Over the years, Stephen King has retold the story of writing Pet Semetary and wanting to bury the manuscript because he felt like it was the bleakest novel he had written. Indeed, it is a depressing story that deals with the heaviness of grief and a family who suffers one loss after another, all within the span of a few short days. The new film, directed by Kevin Kolsh and Dennis Widmyer, is especially faithful to the novel in terms of tone, subject matter, and theme, despite two drastic changes to the story. The film’s major flaw, if it could be considered a flaw, is just how grim and humorless it is, especially the final act.
The basic premise of the film is the same as King’s novel and Mary Lambert’s 1989 adaption. Doctor Louis Creed (Jason Clarke) relocates from Boston to Ludlow, Maine with his wife Rachel (Amy Seimetz) and their two children, Ellie (Jete Laurence) and Gage (Hugh and Lucas Lavoie), so he can take a job at a local university. Soon after relocating, the family befriends Jud (John Lithgow), who tells them about the “Pet Semetary” on their property and eventually introduces Louis to land just beyond the cemetery that has the power to reanimate the dead. At its core, the new film, like its predecessors, is a rumination on grief and loss. One of the most powerful scenes occurs when Ellie first questions her parents about the process of death and asks why animals, including her precious tomcat Church, don’t live as long as humans. Louis tries to answer her in a rational, scientific manner, while Rachel offers a more faith-based opinion. This short scene illustrates Louis and Rachel’s different parenting styles and their contrasting views on death, while also adapting one of the most poignant scenes of the novel, the moment that a child starts to process what it means to die.

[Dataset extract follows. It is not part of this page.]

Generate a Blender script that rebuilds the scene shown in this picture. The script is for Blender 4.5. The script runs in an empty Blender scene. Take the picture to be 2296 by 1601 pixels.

The film’s heaviness doesn’t relent, as Louis fails to save a student, Victor Pascow (Obssa Ahmed), who is hit by a car on campus and returns in Louis’ dreams to warn him that the barrier “shouldn’t be broken.” The Pascow of this version lacks the heart of Brad Greenquist’s performance in Lambert’s adaptation. Greenquist’s Pascow at least smiled every now and then, even with half of his skull busted open and bleeding. Ahmed’s ghastly version matches the somber, gray tones of the film and the fog-heavy shots of the cemetery. Ahmed’s role is only to provide dire warnings to Louis, staring at him with red eyes, speaking to him as blood leaks from his skull.
Not long after Pascow’s introduction, Church is hit by a roaring semi and Jud helps Louis bury him in supernatural soil. Of course, he returns, but different. He hisses, growls, and stinks so bad that Ellie doesn’t want him anywhere near her bedroom.
The trailer already spoiled one of the main story changes. It’s Ellie who is hit by a truck and dies, not Gage. Her death is especially effective because the first half of the film gives her plenty of screen time and develops the close-knit relationship that she has with her family. She becomes quite an evil presence in the last act, her face marked with black veins, her voice a growl. She delivers some of the curses and diabolical lines that a reanimated Gage says in the novel, but it’s more realistic coming from a nine-year-old compared to a two-year-old.
Ellie (Jete Laurence) and Louis (Jason Clarke)
Kolsh and Widmyer also succeeded in showing the impact of grief on the characters. By the film’s last 30 minutes, Louis is so tormented by all of the death that he becomes red-eyed and ragged. Rachel, meanwhile, is haunted by memories of her sister Zelda (Alyssa Brooke Levin), who died young from spinal meningitis. Zelda plays as large of a role in this film as she does in the novel, and she’s a terrifying presence, heard in the walls of the new house, a manifestation of Rachel’s trauma.
The second major change comes within the final minutes, and it’s a drastic departure from the novel and Lambert’s adaption. It punctuates the film with an utterly glum tone, while King’s final pages are more ambiguous. It’s likely that this ending will be polarizing for fans of the original film and King’s book, but the ending makes Kolsh and Widmyer’s film distinct and is consistent with the overall atmosphere, performances, and story of their remake.
Overall, Pet Semetary is a layered meditation on death and grief. With the huge resurgence of all things Stephen King, it’s likely that the film will do well at the box office, but its main flaw is that it doesn’t have many, if any, lighter moments, and it will undoubtedly be compared to Lambert’s 1989 film, which has amassed a cult following in the horror community over the years. Still, Kolsh and Widmyer managed to maintain the core of King’s novel, while making some changes that are well-suited for the film that they wanted to make.